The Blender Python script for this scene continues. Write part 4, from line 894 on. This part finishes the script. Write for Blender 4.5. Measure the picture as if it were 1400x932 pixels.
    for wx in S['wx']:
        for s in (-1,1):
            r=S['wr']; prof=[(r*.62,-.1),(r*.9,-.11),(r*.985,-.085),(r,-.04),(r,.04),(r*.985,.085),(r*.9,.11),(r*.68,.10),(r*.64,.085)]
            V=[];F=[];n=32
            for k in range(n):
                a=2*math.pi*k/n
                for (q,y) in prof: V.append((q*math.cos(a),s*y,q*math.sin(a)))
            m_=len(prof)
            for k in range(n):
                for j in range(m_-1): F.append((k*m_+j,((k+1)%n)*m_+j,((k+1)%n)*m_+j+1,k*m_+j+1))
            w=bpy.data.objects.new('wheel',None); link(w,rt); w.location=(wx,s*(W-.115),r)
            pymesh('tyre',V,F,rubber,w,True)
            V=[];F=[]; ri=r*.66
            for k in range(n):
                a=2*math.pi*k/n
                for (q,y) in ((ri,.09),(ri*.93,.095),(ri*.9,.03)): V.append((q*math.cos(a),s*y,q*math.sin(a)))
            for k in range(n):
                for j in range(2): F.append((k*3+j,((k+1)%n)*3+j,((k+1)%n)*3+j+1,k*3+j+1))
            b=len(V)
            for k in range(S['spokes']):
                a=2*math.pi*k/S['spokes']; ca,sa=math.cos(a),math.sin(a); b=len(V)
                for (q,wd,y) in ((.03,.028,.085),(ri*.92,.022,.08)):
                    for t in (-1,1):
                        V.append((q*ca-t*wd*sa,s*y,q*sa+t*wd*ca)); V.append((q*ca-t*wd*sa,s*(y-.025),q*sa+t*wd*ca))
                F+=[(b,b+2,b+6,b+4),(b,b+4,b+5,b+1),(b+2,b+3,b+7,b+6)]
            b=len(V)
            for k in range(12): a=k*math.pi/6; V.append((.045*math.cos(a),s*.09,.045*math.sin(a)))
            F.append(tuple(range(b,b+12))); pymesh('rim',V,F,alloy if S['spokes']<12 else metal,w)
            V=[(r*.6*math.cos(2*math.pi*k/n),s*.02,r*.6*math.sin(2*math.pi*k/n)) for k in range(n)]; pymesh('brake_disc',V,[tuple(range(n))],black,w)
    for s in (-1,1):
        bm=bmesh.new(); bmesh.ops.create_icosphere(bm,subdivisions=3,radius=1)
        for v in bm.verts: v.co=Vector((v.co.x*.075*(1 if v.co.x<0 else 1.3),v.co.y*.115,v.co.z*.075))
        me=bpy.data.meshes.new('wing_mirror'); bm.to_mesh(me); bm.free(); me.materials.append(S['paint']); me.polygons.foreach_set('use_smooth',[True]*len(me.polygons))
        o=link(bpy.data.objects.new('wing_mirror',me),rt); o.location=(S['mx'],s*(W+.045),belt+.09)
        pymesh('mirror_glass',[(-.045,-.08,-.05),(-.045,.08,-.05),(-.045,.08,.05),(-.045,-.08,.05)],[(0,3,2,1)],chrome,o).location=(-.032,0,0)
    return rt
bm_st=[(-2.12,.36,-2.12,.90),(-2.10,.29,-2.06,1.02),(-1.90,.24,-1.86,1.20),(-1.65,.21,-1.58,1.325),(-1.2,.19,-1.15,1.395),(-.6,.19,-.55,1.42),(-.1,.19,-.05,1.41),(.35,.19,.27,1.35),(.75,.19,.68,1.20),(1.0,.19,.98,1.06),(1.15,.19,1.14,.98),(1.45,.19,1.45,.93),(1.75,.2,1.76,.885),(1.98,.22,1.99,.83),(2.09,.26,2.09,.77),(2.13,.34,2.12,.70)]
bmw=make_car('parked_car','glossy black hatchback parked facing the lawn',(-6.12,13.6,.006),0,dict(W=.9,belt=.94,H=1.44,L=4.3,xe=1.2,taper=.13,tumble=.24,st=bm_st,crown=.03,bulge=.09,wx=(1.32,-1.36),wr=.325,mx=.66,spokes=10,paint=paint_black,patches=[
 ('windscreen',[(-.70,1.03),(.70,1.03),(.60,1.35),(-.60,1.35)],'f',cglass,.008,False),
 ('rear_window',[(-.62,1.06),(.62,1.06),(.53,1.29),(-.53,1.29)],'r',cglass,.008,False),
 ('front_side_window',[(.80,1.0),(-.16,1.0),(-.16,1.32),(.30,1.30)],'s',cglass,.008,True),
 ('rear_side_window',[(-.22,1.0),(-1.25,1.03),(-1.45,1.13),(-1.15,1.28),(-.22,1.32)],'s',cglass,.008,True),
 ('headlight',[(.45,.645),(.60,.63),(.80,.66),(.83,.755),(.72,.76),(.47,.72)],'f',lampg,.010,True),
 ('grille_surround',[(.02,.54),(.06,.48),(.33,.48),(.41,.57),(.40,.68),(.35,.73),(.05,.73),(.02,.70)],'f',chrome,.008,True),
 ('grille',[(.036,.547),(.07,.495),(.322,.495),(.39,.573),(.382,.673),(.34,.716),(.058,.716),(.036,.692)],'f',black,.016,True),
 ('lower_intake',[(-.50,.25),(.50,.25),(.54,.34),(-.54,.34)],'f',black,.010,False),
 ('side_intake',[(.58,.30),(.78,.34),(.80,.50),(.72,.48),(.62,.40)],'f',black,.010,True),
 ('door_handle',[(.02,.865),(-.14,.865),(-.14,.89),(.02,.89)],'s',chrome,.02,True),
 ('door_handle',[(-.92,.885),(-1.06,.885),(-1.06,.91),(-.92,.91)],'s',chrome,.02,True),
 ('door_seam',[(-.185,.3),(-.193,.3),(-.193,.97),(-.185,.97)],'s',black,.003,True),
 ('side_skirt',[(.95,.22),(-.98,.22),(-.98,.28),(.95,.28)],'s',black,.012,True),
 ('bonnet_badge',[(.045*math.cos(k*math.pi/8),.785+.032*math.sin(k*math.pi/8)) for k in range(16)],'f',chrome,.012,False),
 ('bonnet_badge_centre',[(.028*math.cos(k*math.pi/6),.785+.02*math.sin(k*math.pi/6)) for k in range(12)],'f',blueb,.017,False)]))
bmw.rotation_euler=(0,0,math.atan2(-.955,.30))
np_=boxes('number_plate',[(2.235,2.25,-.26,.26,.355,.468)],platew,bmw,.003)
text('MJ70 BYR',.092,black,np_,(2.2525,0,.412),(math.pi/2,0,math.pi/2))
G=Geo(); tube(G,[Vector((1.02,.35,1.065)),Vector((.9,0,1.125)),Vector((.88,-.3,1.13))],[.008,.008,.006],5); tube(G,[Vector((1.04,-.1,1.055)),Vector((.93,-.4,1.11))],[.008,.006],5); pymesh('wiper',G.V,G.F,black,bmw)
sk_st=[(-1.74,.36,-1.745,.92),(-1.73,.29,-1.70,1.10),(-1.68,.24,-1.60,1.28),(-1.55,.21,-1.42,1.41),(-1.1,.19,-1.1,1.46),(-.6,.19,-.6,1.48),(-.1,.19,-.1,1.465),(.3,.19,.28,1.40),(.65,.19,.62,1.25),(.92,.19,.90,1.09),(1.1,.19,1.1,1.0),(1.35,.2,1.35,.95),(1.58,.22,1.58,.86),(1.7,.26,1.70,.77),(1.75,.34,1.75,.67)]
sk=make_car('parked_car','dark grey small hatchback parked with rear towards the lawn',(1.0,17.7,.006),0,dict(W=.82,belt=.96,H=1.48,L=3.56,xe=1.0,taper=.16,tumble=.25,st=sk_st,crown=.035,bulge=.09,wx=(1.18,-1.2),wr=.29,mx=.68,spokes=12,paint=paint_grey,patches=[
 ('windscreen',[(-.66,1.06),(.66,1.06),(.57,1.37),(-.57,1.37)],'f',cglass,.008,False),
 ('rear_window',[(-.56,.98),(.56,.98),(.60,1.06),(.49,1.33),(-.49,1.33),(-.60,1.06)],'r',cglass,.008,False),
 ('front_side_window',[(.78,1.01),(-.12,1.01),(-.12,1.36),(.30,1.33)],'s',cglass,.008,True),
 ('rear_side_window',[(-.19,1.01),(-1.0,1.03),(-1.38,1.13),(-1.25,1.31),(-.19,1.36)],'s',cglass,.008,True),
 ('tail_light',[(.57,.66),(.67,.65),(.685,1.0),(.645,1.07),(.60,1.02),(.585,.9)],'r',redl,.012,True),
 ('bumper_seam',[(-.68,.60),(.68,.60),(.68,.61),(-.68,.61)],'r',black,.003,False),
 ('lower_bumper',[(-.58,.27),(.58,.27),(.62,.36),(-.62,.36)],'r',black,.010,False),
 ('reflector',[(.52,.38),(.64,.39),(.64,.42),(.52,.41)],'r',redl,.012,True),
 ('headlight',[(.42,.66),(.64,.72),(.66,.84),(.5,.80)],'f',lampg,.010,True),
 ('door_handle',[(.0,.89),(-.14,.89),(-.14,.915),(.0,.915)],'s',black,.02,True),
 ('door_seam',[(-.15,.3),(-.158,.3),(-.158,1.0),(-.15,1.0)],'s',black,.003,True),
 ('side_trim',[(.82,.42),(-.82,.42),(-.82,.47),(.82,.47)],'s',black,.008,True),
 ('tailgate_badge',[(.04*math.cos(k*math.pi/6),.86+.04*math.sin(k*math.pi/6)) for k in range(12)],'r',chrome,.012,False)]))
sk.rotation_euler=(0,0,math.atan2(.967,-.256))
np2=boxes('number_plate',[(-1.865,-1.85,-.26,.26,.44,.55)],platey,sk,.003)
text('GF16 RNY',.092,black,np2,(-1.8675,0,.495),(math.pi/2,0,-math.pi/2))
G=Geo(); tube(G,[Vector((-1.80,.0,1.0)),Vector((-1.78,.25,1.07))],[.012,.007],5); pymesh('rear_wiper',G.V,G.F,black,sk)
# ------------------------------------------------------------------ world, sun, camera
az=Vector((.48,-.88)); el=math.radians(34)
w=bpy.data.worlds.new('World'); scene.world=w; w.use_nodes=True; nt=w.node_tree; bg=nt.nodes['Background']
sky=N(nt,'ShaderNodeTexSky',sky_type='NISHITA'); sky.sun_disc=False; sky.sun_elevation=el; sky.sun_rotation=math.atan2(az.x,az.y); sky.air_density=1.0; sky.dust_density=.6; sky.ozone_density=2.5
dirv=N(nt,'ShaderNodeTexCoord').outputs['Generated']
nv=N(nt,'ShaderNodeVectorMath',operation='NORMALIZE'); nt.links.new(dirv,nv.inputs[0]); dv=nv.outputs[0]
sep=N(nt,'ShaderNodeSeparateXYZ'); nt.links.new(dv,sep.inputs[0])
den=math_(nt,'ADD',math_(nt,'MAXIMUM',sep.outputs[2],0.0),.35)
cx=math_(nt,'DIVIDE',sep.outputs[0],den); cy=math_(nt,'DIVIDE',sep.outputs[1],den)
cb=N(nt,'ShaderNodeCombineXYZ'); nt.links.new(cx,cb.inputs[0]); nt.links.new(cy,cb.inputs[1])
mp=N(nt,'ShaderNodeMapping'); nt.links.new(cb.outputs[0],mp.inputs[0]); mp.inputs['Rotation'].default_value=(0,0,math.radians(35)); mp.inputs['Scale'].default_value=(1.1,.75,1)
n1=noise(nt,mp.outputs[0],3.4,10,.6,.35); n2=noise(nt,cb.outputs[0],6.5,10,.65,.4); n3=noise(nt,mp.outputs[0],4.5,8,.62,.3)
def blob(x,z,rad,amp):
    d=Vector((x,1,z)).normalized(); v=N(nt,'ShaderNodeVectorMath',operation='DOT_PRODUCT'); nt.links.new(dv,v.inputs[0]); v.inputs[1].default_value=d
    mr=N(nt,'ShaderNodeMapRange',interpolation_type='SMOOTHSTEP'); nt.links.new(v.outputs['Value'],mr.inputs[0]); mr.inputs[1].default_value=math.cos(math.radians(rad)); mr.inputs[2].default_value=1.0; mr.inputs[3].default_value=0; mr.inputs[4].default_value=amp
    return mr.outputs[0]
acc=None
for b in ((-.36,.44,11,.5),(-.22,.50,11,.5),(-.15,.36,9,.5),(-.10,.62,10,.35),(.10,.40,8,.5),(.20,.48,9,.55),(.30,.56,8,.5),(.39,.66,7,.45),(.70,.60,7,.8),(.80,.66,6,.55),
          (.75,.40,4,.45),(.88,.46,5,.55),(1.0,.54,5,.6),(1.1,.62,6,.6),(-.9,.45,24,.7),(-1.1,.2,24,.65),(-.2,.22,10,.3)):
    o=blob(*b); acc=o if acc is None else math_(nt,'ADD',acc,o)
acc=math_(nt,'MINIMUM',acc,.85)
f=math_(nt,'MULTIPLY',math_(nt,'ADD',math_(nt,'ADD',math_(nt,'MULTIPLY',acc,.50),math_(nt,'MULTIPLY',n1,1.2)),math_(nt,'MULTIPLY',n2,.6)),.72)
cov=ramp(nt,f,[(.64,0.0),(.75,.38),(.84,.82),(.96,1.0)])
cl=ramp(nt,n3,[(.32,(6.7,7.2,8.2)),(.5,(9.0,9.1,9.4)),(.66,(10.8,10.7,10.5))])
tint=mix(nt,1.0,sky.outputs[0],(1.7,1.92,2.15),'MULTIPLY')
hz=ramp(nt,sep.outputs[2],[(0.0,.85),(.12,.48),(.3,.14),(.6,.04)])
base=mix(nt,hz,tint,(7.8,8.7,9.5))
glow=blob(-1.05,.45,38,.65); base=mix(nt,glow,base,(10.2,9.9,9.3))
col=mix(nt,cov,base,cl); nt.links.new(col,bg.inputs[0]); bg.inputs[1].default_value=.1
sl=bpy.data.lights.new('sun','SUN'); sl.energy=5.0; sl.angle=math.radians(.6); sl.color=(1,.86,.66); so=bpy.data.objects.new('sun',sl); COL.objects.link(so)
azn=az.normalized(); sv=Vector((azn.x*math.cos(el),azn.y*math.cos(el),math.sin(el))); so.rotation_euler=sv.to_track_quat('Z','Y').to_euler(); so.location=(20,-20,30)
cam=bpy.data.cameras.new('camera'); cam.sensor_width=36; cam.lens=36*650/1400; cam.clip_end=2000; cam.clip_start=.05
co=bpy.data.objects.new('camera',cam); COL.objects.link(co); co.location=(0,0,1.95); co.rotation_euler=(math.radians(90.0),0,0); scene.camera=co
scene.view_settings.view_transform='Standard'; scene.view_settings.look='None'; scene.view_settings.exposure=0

+ + + + +

• YOUR GOAL
Pick out all the lines with the word "scene" in them and copy them.

• COMPLETE ANSWER
The Blender Python script for this scene continues. Write part 4, from line 894 on. This part finishes the script. Write for Blender 4.5. Measure the picture as if it were 1400x932 pixels.
w=bpy.data.worlds.new('World'); scene.world=w; w.use_nodes=True; nt=w.node_tree; bg=nt.nodes['Background']
co=bpy.data.objects.new('camera',cam); COL.objects.link(co); co.location=(0,0,1.95); co.rotation_euler=(math.radians(90.0),0,0); scene.camera=co
scene.view_settings.view_transform='Standard'; scene.view_settings.look='None'; scene.view_settings.exposure=0